Growing up, my friends were mostly male. I was a tomboy as a child, went to a bitchy all-girls’ school and had a horrific time of it. So, for a short period, I was one of those tedious ‘I don’t trust other women’ women, preferring to hang out in the pub with boys, avoiding all the “drama”. Boys were easier than girls, I thought (in my limited experience). There was less jostling for position and fear of constant attack, and more beer-based chat about comedy and indie bands, which I preferred. I still longed for a female friend of my own, though. So, as soon as I met someone I clicked with, I’d try to rush towards some sort of deeper connection. It always failed. You can’t go from zero to sleepovers, face masks and the sharing of deeply held secrets, but still I tried, over and over, brainwashed by the lessons I’d learned from Cher and Dionne (Clueless), Blossom and Six (Blossom), half of Friends and all of Sex And The City.
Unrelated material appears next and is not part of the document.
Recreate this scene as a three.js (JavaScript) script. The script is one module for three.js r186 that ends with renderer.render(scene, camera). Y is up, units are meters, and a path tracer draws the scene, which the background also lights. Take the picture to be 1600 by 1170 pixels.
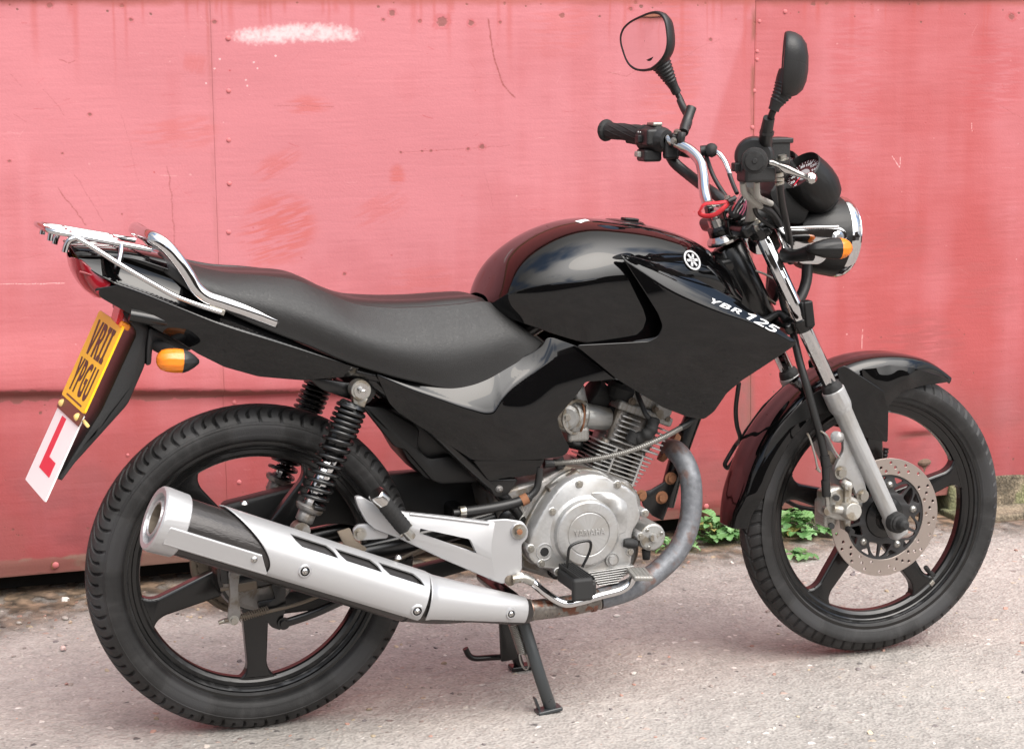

Were you even a woman, I thought, if you didn’t have someone to talk to for two hours every night while winding the phone cord around your finger?
And then I met my best friend Ellie at work 13 years ago, and she wasn’t what I thought she’d be. We were doing the same admin job, but where I was haphazard and stressed, she was good-natured and organised. Although I wanted to hate her, she was annoyingly warm, funny and inclusive. Finally, when it transpired we were both fans of obscure comedy movies, a lifelong friendship of dumb private jokes was on the cards. But Ellie already had a healthy network of best friends, and understandably had no desire to enter into a little two-person cult like the one I’d been touting around. So, instead we just… meshed. My friends became her friends, her friends became mine; it was all very casual, and good times have always been our priority. Rather than be sour about not being Ellie’s ‘The One’, I adopted her own, more relaxed attitude to best friendhood, and amassed a selection of pals from all areas of my life – work, study, play, and now motherhood.
Three years ago I moved out of London and started a family. I didn’t know anyone in the area and, when I tried to befriend people at mother and baby groups, it became clear that I needed to re-evaluate what I wanted in a friend. Deep connections and interests in common are less desirable than finding someone who you don’t want to murder after an hour of soft play.
These days, Ellie and I lead very different lives. I seem to be constantly chasing invoices while covered in baby vomit, whereas her life appears to be a long list of luxury holidays, of which I’m not jealous at all. We now conduct our friendship over WhatsApp, then fit in all the in-person stuff on long weekends in between me changing nappies and conking out on her at 8pm after a single glass of wine, but somehow it works. We’re as close as we’ve ever been. What’s more, she has taught me how to be a friend, and how to have friends.